Mas daí a Wikimedia, a empresa-matriz da Wikipedia, fez um upload das fotos na sua biblioteca de imagens de domínio público com um link para fazer o download de documentos em alta resolução da imagem. Elas foram colocadas e tiradas por diferentes editores depois que Slater reclamou diversas vezes ao longo dos anos, mas ele finalmente decidiu tomar uma atitude legal. “Se o macaco tirou, ele é dono dos direitos autorais, não eu. Esse é o argumento legal deles. O que eles não se dão conta é de que um tribunal precisa decidir isso”, disse Slater ao Telegraph.

Na verdade, essa é uma explicação bem sucinta da posição da Wikimedia. Na página de discussão da imagem, um dos editores que fizeram o upload da foto escreveu que “a foto foi tirada por um macaco que pegou a câmera que um fotógrafo deixou cair” e por isso ela não era elegível aos direitos autorais.
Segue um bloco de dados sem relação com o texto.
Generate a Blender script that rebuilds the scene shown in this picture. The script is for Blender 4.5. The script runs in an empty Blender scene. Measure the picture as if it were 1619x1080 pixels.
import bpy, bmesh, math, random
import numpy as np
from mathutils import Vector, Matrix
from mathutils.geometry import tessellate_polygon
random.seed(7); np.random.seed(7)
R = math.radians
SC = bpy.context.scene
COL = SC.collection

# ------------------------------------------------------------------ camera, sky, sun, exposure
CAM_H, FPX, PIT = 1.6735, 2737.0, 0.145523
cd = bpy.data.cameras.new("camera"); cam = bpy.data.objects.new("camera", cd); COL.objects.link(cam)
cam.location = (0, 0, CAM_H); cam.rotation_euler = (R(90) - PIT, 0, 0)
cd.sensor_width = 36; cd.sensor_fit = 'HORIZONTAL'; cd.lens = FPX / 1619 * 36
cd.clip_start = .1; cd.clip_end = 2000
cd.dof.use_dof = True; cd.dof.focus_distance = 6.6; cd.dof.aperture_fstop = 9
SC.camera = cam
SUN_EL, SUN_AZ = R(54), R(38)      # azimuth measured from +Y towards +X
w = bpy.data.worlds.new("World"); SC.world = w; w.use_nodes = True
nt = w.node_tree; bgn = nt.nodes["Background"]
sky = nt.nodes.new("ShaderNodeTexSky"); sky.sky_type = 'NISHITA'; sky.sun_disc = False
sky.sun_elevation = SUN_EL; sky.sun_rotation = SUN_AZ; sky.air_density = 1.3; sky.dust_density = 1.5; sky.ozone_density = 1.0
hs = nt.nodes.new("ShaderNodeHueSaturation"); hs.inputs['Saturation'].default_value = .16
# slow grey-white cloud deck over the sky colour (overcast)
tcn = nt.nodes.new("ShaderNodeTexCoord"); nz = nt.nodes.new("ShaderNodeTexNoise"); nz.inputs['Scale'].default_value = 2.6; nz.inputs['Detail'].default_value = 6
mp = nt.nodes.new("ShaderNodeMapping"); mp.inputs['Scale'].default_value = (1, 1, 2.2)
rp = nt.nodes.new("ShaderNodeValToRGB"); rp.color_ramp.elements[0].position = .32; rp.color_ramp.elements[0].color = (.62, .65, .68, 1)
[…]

A maioria dos relatos escritos do evento parece apoiar a alegação de que a câmera foi “derrubada” ou “tomada” pelos macacos. Quando o Telegraph escreveu sobre a história, há três anos, foi dito quea macaca nigra roubou a câmera e começou a bater fotos mandando bananas ao premiado fotógrafo David Slater”. Mas ontem, num novo vídeo colocado no ar pelo mesmo site de publicações, Slater afirmou: “Eu queria aquela foto de rosto inteiro […] mas não ia rolar, não ao menos que eles tirassem as fotos eles mesmos. E eu fiz isso colocando um tripé com um cabo de disparo remoto, distanciando-me alguns metros de distância, permitindo que eles entrassem, olhassem seus próprios reflexos, brincassem com a câmera, brincassem com o cabo – e bingo! Eles tiraram suas próprias fotos”.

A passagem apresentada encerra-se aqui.